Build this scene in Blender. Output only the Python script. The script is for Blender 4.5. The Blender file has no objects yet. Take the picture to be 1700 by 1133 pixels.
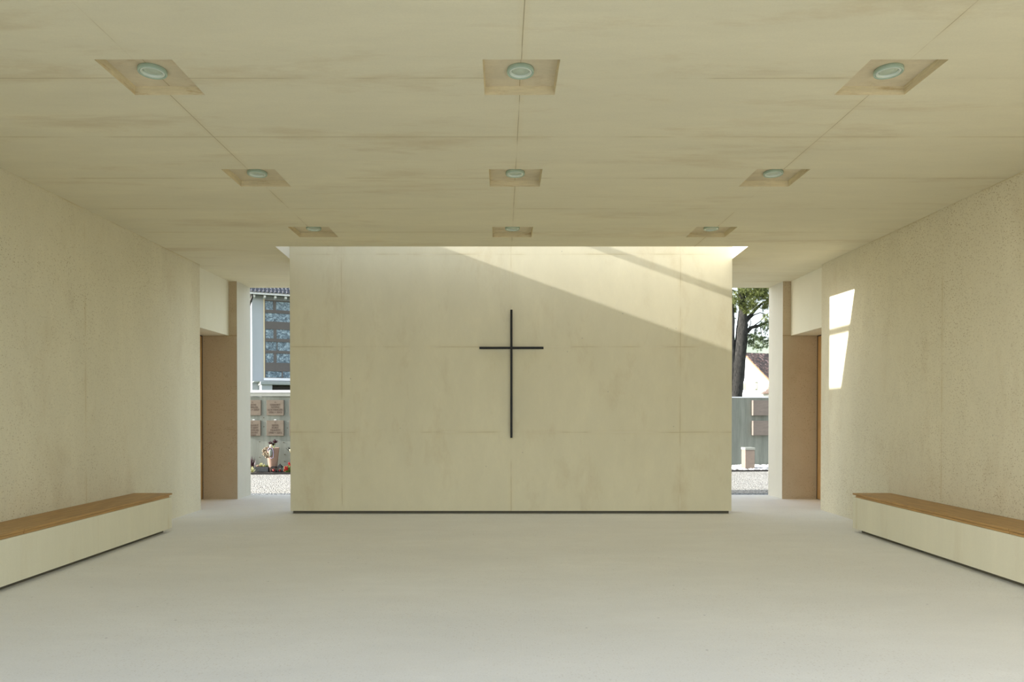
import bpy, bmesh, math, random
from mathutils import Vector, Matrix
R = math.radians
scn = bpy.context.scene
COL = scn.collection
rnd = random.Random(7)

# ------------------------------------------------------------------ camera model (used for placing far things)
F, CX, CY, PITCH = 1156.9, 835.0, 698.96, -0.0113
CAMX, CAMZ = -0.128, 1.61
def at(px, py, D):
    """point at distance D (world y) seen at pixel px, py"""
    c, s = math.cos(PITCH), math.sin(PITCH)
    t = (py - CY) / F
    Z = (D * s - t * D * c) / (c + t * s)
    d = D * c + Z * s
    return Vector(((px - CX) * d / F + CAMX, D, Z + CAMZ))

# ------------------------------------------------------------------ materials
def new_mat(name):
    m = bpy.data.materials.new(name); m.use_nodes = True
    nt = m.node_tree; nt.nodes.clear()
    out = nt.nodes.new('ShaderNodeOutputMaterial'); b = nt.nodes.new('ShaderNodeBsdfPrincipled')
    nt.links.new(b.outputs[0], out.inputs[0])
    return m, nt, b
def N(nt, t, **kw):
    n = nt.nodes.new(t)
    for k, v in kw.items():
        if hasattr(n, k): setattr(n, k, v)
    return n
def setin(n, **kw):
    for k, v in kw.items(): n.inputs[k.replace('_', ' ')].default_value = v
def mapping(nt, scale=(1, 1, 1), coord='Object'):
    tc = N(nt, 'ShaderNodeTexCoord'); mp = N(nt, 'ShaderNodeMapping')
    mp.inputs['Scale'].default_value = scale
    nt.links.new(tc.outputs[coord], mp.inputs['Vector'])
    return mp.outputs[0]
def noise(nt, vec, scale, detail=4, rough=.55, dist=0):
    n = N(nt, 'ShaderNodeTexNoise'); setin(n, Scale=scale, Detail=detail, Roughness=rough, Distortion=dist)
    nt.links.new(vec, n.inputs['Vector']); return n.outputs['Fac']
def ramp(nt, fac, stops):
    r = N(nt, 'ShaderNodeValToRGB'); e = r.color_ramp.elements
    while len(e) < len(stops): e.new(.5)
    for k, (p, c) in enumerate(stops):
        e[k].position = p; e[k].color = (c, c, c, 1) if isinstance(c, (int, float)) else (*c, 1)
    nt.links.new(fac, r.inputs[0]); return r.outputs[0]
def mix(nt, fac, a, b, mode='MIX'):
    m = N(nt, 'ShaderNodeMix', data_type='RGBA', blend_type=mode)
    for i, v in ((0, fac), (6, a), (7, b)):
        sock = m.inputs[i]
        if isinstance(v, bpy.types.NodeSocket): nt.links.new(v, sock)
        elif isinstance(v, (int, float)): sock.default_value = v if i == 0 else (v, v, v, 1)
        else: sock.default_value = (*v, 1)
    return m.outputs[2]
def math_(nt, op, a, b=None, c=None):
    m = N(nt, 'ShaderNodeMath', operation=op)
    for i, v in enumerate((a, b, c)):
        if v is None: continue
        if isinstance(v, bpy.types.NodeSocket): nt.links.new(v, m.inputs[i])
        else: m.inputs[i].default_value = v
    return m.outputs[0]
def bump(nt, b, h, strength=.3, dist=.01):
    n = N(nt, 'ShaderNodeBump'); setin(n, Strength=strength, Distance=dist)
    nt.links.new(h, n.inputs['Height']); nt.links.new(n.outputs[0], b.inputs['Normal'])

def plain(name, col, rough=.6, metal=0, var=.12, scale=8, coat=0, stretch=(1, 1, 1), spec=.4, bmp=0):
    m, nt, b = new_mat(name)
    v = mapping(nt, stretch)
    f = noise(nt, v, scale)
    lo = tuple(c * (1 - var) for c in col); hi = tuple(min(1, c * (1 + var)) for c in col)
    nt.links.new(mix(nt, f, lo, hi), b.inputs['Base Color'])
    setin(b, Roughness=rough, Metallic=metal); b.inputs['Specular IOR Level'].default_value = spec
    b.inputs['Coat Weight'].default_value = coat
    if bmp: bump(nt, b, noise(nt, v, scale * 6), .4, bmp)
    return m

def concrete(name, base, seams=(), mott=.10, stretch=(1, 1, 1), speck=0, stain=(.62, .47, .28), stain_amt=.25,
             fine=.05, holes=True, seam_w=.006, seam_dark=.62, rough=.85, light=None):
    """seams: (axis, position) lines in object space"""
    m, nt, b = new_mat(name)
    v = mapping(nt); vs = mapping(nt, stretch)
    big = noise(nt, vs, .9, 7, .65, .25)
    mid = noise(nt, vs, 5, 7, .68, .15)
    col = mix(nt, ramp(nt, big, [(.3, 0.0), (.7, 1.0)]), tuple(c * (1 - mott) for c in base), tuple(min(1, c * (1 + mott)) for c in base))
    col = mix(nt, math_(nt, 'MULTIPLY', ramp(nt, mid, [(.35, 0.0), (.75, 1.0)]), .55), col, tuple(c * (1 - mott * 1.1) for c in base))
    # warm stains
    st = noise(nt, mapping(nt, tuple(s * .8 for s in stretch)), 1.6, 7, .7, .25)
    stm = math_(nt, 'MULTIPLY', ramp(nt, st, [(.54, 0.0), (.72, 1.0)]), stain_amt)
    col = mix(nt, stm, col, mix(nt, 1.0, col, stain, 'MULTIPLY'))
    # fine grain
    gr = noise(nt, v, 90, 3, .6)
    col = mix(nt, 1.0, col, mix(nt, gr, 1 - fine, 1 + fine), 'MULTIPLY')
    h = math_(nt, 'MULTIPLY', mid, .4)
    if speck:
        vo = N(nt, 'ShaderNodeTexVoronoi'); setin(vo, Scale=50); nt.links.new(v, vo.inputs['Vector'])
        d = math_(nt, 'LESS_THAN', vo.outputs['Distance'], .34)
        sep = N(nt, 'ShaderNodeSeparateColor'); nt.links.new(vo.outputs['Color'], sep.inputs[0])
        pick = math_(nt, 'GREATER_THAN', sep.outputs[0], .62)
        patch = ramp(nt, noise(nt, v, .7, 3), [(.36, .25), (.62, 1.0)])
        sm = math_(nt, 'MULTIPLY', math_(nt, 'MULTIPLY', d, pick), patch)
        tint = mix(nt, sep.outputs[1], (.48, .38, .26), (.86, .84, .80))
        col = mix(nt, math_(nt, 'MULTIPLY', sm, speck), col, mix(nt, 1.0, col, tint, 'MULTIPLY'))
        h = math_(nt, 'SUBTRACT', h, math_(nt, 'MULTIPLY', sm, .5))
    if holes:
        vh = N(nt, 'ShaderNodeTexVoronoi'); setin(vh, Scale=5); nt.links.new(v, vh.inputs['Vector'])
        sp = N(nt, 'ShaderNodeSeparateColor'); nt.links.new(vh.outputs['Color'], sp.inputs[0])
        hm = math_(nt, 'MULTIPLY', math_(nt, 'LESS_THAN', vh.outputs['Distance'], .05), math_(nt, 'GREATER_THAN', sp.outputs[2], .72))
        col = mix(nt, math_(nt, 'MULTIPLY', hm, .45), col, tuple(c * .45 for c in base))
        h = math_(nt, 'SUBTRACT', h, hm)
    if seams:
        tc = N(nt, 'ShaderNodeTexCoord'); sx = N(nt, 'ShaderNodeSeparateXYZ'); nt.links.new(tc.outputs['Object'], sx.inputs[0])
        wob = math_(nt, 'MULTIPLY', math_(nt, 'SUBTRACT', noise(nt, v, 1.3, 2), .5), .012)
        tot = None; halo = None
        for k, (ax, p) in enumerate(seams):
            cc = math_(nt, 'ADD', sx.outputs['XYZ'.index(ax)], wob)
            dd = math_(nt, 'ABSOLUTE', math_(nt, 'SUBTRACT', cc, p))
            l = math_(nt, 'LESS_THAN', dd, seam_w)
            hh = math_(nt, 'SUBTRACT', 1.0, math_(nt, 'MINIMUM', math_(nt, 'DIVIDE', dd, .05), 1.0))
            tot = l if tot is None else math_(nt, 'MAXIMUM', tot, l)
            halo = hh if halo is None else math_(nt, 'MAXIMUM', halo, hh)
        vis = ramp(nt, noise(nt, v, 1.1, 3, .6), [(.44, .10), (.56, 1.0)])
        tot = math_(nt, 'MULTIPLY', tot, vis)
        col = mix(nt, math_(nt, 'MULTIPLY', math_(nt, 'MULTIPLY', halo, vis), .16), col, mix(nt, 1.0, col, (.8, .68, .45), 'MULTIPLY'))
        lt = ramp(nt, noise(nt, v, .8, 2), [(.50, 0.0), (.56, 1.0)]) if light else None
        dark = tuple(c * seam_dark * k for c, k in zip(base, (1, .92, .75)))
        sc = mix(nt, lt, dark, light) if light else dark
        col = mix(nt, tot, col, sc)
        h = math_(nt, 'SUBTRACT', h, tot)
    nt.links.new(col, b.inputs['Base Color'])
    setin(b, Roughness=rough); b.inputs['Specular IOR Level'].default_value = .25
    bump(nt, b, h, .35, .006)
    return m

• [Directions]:
Return exactly what appears from the opening line of the material through the line with "return Vector(((px - CX)", apart from the pictures.

• [Answer for the task]:
Build this scene in Blender. Output only the Python script. The script is for Blender 4.5. The Blender file has no objects yet. Take the picture to be 1700 by 1133 pixels.
import bpy, bmesh, math, random
from mathutils import Vector, Matrix
R = math.radians
scn = bpy.context.scene
COL = scn.collection
rnd = random.Random(7)

# ------------------------------------------------------------------ camera model (used for placing far things)
F, CX, CY, PITCH = 1156.9, 835.0, 698.96, -0.0113
CAMX, CAMZ = -0.128, 1.61
def at(px, py, D):
    """point at distance D (world y) seen at pixel px, py"""
    c, s = math.cos(PITCH), math.sin(PITCH)
    t = (py - CY) / F
    Z = (D * s - t * D * c) / (c + t * s)
    d = D * c + Z * s
    return Vector(((px - CX) * d / F + CAMX, D, Z + CAMZ))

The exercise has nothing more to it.